FSA plan to limit mortgage lending will hurt first time buyers
Commenting on the news that the FSA is tomorrow likely to announce a limitation on mortgage lending of more than three times a borrower's income, Ray Boulger of leading UK mortgage broker John Charcol said, "The Government has said that it wants to help first time buyers. Limiting them all to borrowing a maximum of 3 times income will surely do the exact opposite. Why should someone who chooses to allocate a higher proportion of their income to their home than someone else for whom a maximum of 3 times income may be appropriate because they choose to spend more on, e.g. cigarettes, alcohol, eating out, clubbing and holidays, be penalised?"Furthermore, if mortgages are limited to 3 times income many borrowers who have borrowed more than that, but have a perfect credit rating, would be denied the opportunity to remortgage or move house, and would therefore be at the mercy of whatever uncompetitive rate their current lender chose to offer them, in the knowledge that they were a totally captive customer.

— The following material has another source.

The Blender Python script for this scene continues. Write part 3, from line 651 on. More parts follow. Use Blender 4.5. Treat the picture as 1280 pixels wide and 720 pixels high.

"While 3 - 3.5 times income was the norm 20 years ago when mortgage rates were frequently well into double figures and it was necessary to budget for rates up to about 15%, in a low interest rate environment a higher level of borrowing is clearly more affordable. Rates will of course rise significantly from current levels; however it is surely unlikely that Bank Rate will have to shoot back up into double figures in the foreseeable future.
"The FSA has previously encouraged lenders to use "affordability" instead of income multiples as the basis for deciding how much to lend and all the major lenders have adopted this approach over the last few years. Going back to old fashioned income multiples would be a seriously retrograde step and particularly so with a multiple as low as 3."
There are many factors other than income to take into account when deciding how big a mortgage is affordable, including:
Interest rates.
Whether the rate is variable/a short term fix/a long term fix.
Single or joint applicant.
No of dependents, if any.
Other financial commitments such as loans, credit cards, maintenance payments.
The amount of income (someone on a high income can afford a bigger multiple than some on a low income as a smaller proportion of income is needed for other necessities).